I was a Pilates virgin and really didn't know what to expect. In fact I'd done next to no reading up on it which is unlike me. Someone told me it was like gentle yoga which when I was lying on a torture table being prodded by the lovely but sadistic Christopher seemed a slightly inaccurate description.

Okay, I exaggerate. I was having a one-to-one session with a very nice young man who very quickly worked out that I wasn't aligned properly - being in alignment is very big in Pilates - and thus my knees click and other stuff. How to find out you are falling apart. So the session was spent loosening stiff bits, working out what needs work and doing a few seemingly gentle exercises. Three days later and I still ache. I am going back for more torture next Thursday.

Things I liked about it -
  • the fact that he kept referring to an anatomical chart to explain my muscles to me - give me science please, none of this energy flow, chakra mallarkey
  • the lack of chanting or any mention of dogs or suns and that Christopher flunked yoga at college so clearly feels the same way as me
  • that everyone else there was at least as old as me or looked it. Of course this could just mean that Pilates is for older people and thus I am now old but it made me feel slim and fit looking even if my knees do click a bit.
Things I'm not sure I liked -

  • the hurting parts
  • the torture tables, pulleys and so on. Though they are probably harmless, they don't look it
  • finding out that I walk funny, stand funny and am going to fall to pieces imminently. Oh and that my knees click 

10 January, 2010

This weekend: art appreciation


We've had another full and interesting weekend exploring San Francisco. Yesterday, we went on a walk around the Mission district which I think is my favourite part of town. It is quirky and interesting and diverse and funky. You never quite know what you'll find around the corner. Tom who works south of SF down the peninsula doesn't get to explore the city as much as the girls and I, so our walk down Valencia, across to Mission and along 24th towards Bryant and beyond was partly to show him around one of our local neighbourhoods. The Mission is known for its murals which are everywhere and I had found a beautiful small playground of murals and sculptures, some reminiscent of Gaudi's Parc Guell in Barcelona, that I wanted to share with him and the girls. And now I'm sharing it with you.





After that we went to the free gallery that is Balmy Alley, running a block between 24th and 25th just west of Harrison. One mural after another on houses and garages and walls. Many political, all individual, interesting and accomplished.

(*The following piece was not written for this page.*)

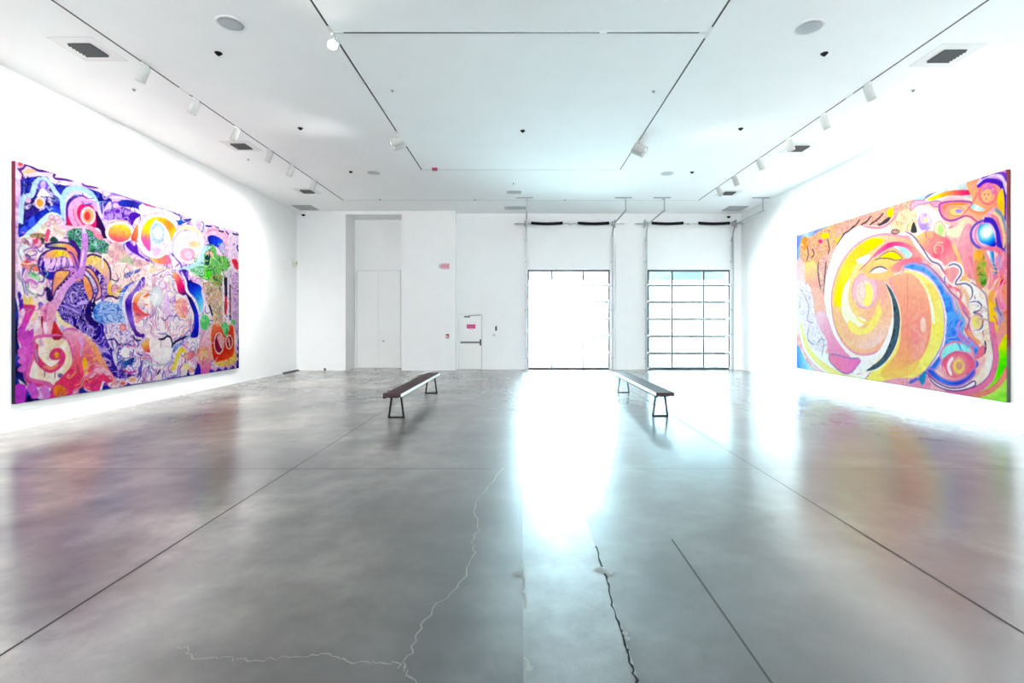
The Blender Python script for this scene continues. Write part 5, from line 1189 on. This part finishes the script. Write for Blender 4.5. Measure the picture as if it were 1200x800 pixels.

Today, we paid to see art at the SF Museum of Modern Art. Many galleries were closed as they are currently installing several new shows, but we saw enough to realize that this is a major museum with an excellent collection. Some beautiful Picassos, Matisses, Klees and Pollacks plus some later conceptual pieces that led to unsatisfactory conversations with my youngest ("What's that?" "I don't know." "But why is that boot there?" "I don't know but don't touch" "But why" "Shall we go and look at that picture of flowers?").